Warning: Graphic language


Attorney William Petrillo of Garden City is representing the officers. He said Friday that "it is clear from any honest and objective view of the video that reasonable force was necessary to subdue a man clearly resisting.”

He added, “The individual ignored repeated commands to stop resisting. Once properly restrained, no additional force was used.”

Bazile blamed Freeport officers for their tactics, arguing there were other, less violent ways to bring her son into custody.

“I feel terrible for what they did to my son,” Bazile said. “You don’t do anything like that … I don’t know why they acted the way they did. They shouldn’t because he’s not a criminal and was not attacking anybody. All they had to do was handcuff him and take him in, not brutalize him."

Tim Williams, a retired senior detective supervisor for the Los Angeles Police Department, said Friday that after viewing the video, “That’s totally excessive.”

Williams said he did not believe the suspect was resisting the police.
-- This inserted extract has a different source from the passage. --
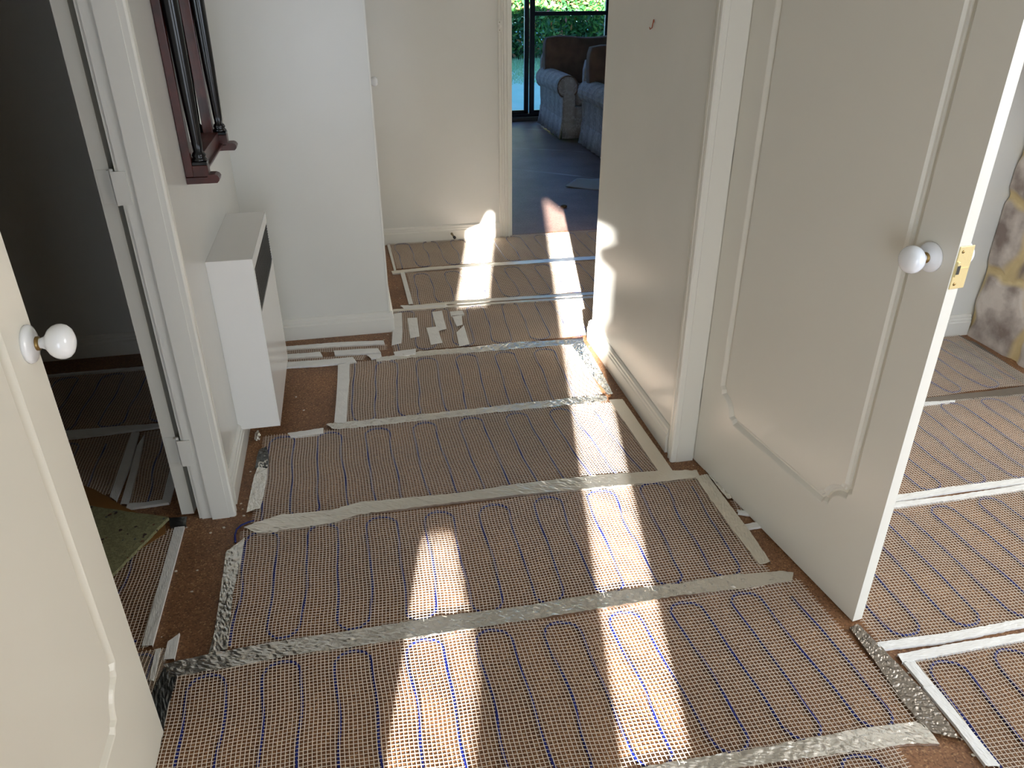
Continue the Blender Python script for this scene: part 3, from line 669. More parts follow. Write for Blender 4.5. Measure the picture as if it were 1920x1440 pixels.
tape('foil_tape', 'long foil tape crossing the hallway in line with the corner of the closed left door', [(308, 1250), (427, 1224), (533, 1205), (640, 1190), (807, 1163), (973, 1142), (1140, 1115), (1280, 1097), (1360, 1083), (1463, 1075), (1487, 1078)], [(318, 1275), (467, 1250), (547, 1233), (640, 1221), (807, 1195), (973, 1170), (1140, 1143), (1280, 1120), (1397, 1108), (1470, 1096), (1484, 1094)], M['foil'], group=G1, crinkle=0.0014, seed=2)
tape('foil_tape', 'foil tape crossing the hallway between the two door jambs', [(458, 992), (527, 969), (620, 961), (673, 946), (853, 929), (973, 911), (1107, 896), (1240, 886), (1306, 886)], [(485, 1006), (550, 995), (620, 986), (673, 969), (853, 946), (973, 932), (1107, 920), (1240, 907), (1312, 899)], M['foilflat'], group=G1, crinkle=0.0013, seed=3)
tape('foil_tape', 'foil tape crossing the hallway just beyond the heater corner', [(612, 799), (657, 794), (750, 785), (907, 768), (990, 758), (1123, 745), (1138, 748)], [(625, 809), (657, 807), (760, 796), (913, 779), (993, 771), (1128, 757), (1138, 754)], M['foil'], group=G1, crinkle=0.0018, seed=4)
tape('paper_tape', 'beige paper tape along the mat edge beside the heater foot', [(540, 816), (575, 811), (607, 806)], [(546, 824), (578, 820), (607, 816)], M['paper'], group=G2, seed=4.2)
tape('foil_tape', 'foil tape below the patched mat, dark blue at its right end', [(705, 675), (796, 661), (883, 654), (963, 645), (1044, 641), (1094, 638)], [(706, 682), (815, 669), (906, 663), (986, 656), (1060, 650), (1092, 649)], M['foil'], group=G1, crinkle=0.0018, seed=5)
tape('paper_tape', 'upper thin tape of the pair beyond the patched mat', [(769, 576), (850, 568), (929, 562), (1044, 555), (1130, 549)], [(769, 581), (850, 573), (929, 567), (1044, 560), (1130, 554)], M['foilflat'], group=G2, seed=6)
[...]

“If you have weight on a person’s back — and they probably have a 1,000 pounds on him  — and they’re struggling, they are not struggling to resist you, they’re struggling to breathe,” said Williams, who said he has testified in courts across the country as an expert in police procedure and use of force.

Williams said that the officers' punching, kicking and using a stun gun on Rogers were all an excessive use of force. “There’s no need to punch him; there’s seven people on him,” he said. “He’s not going anywhere.”

Williams said it is standard policy across the country to use the force necessary to make an arrest and prevent an escape.

“He’s not escaping anywhere,” Williams said. “It’s like a pack of dogs on a prey."

Williams, CEO of T.T. Williams Jr. Investigations Inc., also criticized the statement by authorities that Rogers had been reaching for his waistband, implying that he might have had a weapon. “That’s standard talk,” Williams said. “I don’t see him reaching for his waistband. I see them holding his hands.”

But Petrillo noted the officers thought Rogers was reaching for his waistband. “You can hear them express this on the video. They say, ‘Watch the waistband. Watch the waistband,’ ” Petrillo said. He added that these situations are dangerous to police and can “quickly become fatal for the officers.”